Multiple brokerages are treating the stock drop as an entry point rather than an exit signal. Motilal Oswal maintains a Buy rating, citing broad AUM growth and healthy disbursements, and notes that Shriram has not fully tapped non-vehicle loan distribution, leaving room for sustained growth. Their target price is Rs 790, approximately 20% above post-result levels. Nuvama raised its target to Rs 760 with a Buy rating, expecting NIM to recover to 8.5–8.6% as excess cash is deployed and projecting approximately 15% AUM growth in FY27.

Nomura noted that at current levels, the price-to-book valuation of approximately 1.7x FY27 looks attractive for a company that can deliver 17–19% CAGR in AUM and PAT through FY27.

The re-rating math is straightforward: if Shriram deploys its excess liquidity at target yields through Q1 and Q2 FY27, NIM recovers toward 8.5%, credit costs stay contained, and the AUM trajectory holds at 15%, the stock at current levels is priced well below its fundamental value. That is the brokerage thesis in one sentence.

What Has to Happen for the Bull Case to Work

Management has guided that NIM should improve to 8.5–8.6% in FY27 as excess cash is put to work and that AUM will grow by approximately 15%. Crucially, the company does not foresee any further increase in stress or credit costs in FY27 and anticipates improvement in the overall credit environment.

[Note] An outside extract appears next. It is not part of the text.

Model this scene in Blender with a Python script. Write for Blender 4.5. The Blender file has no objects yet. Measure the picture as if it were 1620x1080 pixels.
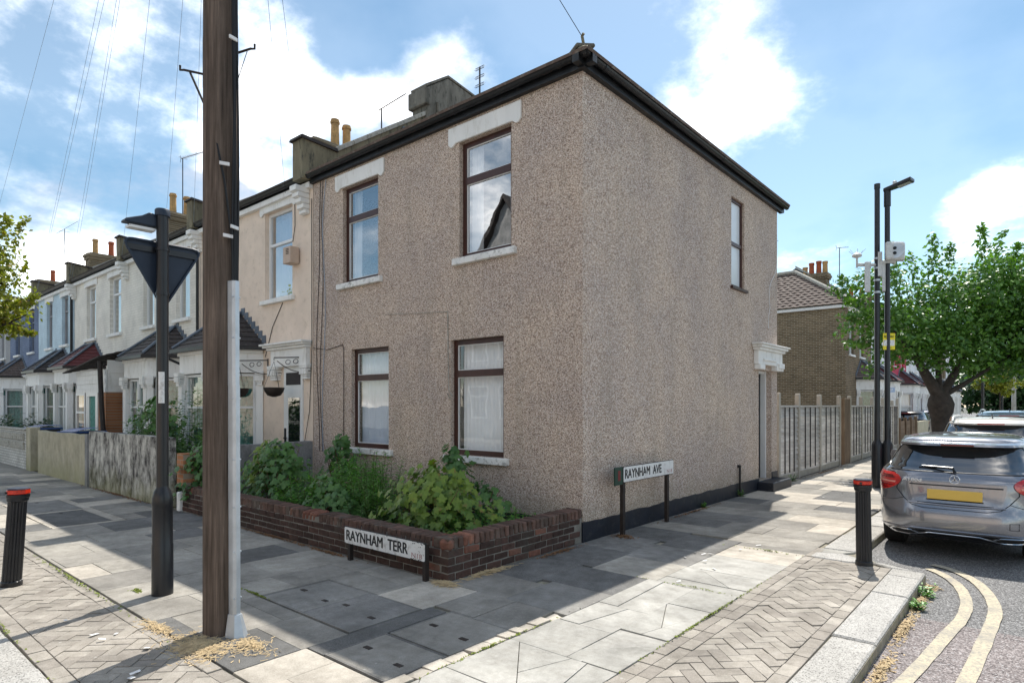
import bpy, bmesh, math, random
import numpy as np
from mathutils import Vector, Matrix
random.seed(7); np.random.seed(7)
SC = bpy.context.scene
COL = SC.collection
rad = math.radians

# ------------------------------------------------------------------ camera
CX, CY, CH = 4.348, -6.416, 1.7
YAW = math.atan2(840, 978.6)                     # the side street runs this far right of the view axis
cam = bpy.data.cameras.new('camera'); camo = bpy.data.objects.new('camera', cam); COL.objects.link(camo)
camo.location = (CX, CY, CH); camo.rotation_euler = (rad(90), 0, YAW)
cam.sensor_width = 36; cam.lens = 36*978.6/1620
cam.shift_y = (641-540)/1620
cam.clip_start = .05; cam.clip_end = 2000
SC.camera = camo
FW = (-math.sin(YAW), math.cos(YAW)); RT = (math.cos(YAW), math.sin(YAW))
def ray(x, y):
    u = (x-810)/978.6; v = -(y-641)/978.6
    return Vector((FW[0]+u*RT[0], FW[1]+u*RT[1], v))
def at(x, y, d):                                  # survey helper: world point d metres deep along a sight line
    return Vector((CX, CY, CH))+ray(x, y)*d

# ------------------------------------------------------------------ sun, sky, exposure
SUN = Vector((-.18, .63, 1)).normalized()
sl = bpy.data.lights.new('sun', 'SUN'); sl.energy = 2.05; sl.angle = rad(.53); sl.color = (1, .95, .87)
so = bpy.data.objects.new('sun', sl); COL.objects.link(so); so.rotation_euler = SUN.to_track_quat('Z', 'Y').to_euler()
W = bpy.data.worlds.new('World'); SC.world = W; W.use_nodes = True
SC.view_settings.view_transform = 'Standard'; SC.view_settings.look = 'None'
SC.view_settings.gamma = 1; SC.view_settings.use_curve_mapping = False
SC.view_settings.exposure = 1.58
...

If those three things materialize (NIM recovery, 15% AUM growth, and contained credit costs), the selloff on April 25 will look like a textbook overreaction within 12 months.

The risk is equally clear: a further delay in liquidity deployment, a deterioration in commercial vehicle credit quality, or a macro shock that tightens NBFC funding conditions would all put the FY27 guidance at risk.

Also Read: Infosys Exits India’s Top 10 After Losing Rs 2 Lakh Crore in Market Cap

FAQ

Why did Shriram Finance shares fall after strong Q4 FY26 results?

The 41% profit jump did not offset investor concern over net interest margin pressure, driven by excess liquidity on the balance sheet following large external commercial borrowings. The market sold the stock on NIM optics despite headline profit growth the same pattern that sent shares down 9% after Q4 FY25.

What were Shriram Finance’s Q4 FY26 results?

Net profit rose 41% year-on-year to Rs 3,013.57 crore. Revenue grew 9.2% to Rs 12,509 crore. Net interest income rose 15.58% to Rs 6,994.08 crore. Full-year PAT was Rs 9,998.15 crore, up 20.87% over FY25 (excluding the prior year’s exceptional item), per BSE filings.

What is the Shriram Finance share price target from Nomura, Motilal Oswal, and Nuvama?

Motilal Oswal targets Rs 790 with a Buy rating. Nuvama raised its target to Rs 760 with a Buy, projecting 15% AUM growth and NIM recovery to 8.5–8.6%. Nomura views the current 1.7x FY27 price-to-book as attractive given the company’s 17–19% CAGR potential in AUM and PAT.

What dividend has Shriram Finance declared for FY26?

The board recommended a final dividend of Rs 6 per share, taking the total FY26 payout to Rs 10.80 per share (including the Rs 4.80 interim dividend paid in November 2025). Shareholder approval is required at the 47th AGM scheduled for July 10, 2026.